◆ **Exercise**:
What follows is a listing to be transcribed exactly.

◆ **Information shown**:
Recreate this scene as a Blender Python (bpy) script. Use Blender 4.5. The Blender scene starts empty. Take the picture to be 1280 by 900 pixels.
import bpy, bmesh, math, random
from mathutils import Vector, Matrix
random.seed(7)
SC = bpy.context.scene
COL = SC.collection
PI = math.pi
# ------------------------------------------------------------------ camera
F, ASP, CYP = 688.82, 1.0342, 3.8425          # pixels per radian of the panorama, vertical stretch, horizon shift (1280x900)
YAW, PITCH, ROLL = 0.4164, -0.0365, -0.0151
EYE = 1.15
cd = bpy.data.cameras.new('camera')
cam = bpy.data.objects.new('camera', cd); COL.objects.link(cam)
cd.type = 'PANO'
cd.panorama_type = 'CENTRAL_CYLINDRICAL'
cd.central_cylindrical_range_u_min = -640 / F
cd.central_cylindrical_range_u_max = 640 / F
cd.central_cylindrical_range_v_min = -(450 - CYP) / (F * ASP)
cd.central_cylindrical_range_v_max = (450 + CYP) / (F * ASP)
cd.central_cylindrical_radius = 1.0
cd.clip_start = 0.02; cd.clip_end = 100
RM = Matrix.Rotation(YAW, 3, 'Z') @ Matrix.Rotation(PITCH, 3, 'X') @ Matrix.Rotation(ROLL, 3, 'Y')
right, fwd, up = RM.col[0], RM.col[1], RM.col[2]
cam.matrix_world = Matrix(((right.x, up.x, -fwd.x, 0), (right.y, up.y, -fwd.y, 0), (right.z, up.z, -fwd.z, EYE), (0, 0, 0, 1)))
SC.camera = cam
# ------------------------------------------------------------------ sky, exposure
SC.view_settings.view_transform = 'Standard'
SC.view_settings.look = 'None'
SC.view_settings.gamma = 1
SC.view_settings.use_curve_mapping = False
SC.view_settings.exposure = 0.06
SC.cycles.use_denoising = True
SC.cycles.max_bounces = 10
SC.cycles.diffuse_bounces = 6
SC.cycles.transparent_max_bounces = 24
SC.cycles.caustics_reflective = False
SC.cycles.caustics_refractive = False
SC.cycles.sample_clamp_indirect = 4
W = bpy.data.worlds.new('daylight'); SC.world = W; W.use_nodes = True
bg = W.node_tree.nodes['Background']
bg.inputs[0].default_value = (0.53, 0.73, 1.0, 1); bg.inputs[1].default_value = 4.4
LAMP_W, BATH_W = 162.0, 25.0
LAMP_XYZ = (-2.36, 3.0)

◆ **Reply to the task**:
Recreate this scene as a Blender Python (bpy) script. Use Blender 4.5. The Blender scene starts empty. Take the picture to be 1280 by 900 pixels.
import bpy, bmesh, math, random
from mathutils import Vector, Matrix
random.seed(7)
SC = bpy.context.scene
COL = SC.collection
PI = math.pi
# ------------------------------------------------------------------ camera
F, ASP, CYP = 688.82, 1.0342, 3.8425          # pixels per radian of the panorama, vertical stretch, horizon shift (1280x900)
YAW, PITCH, ROLL = 0.4164, -0.0365, -0.0151
EYE = 1.15
cd = bpy.data.cameras.new('camera')
cam = bpy.data.objects.new('camera', cd); COL.objects.link(cam)
cd.type = 'PANO'
cd.panorama_type = 'CENTRAL_CYLINDRICAL'
cd.central_cylindrical_range_u_min = -640 / F
cd.central_cylindrical_range_u_max = 640 / F
cd.central_cylindrical_range_v_min = -(450 - CYP) / (F * ASP)
cd.central_cylindrical_range_v_max = (450 + CYP) / (F * ASP)
cd.central_cylindrical_radius = 1.0
cd.clip_start = 0.02; cd.clip_end = 100
RM = Matrix.Rotation(YAW, 3, 'Z') @ Matrix.Rotation(PITCH, 3, 'X') @ Matrix.Rotation(ROLL, 3, 'Y')
right, fwd, up = RM.col[0], RM.col[1], RM.col[2]
cam.matrix_world = Matrix(((right.x, up.x, -fwd.x, 0), (right.y, up.y, -fwd.y, 0), (right.z, up.z, -fwd.z, EYE), (0, 0, 0, 1)))
SC.camera = cam
# ------------------------------------------------------------------ sky, exposure
SC.view_settings.view_transform = 'Standard'
SC.view_settings.look = 'None'
SC.view_settings.gamma = 1
SC.view_settings.use_curve_mapping = False
SC.view_settings.exposure = 0.06
SC.cycles.use_denoising = True
SC.cycles.max_bounces = 10
SC.cycles.diffuse_bounces = 6
SC.cycles.transparent_max_bounces = 24
SC.cycles.caustics_reflective = False
SC.cycles.caustics_refractive = False
SC.cycles.sample_clamp_indirect = 4
W = bpy.data.worlds.new('daylight'); SC.world = W; W.use_nodes = True
bg = W.node_tree.nodes['Background']
bg.inputs[0].default_value = (0.53, 0.73, 1.0, 1); bg.inputs[1].default_value = 4.4
LAMP_W, BATH_W = 162.0, 25.0
LAMP_XYZ = (-2.36, 3.0)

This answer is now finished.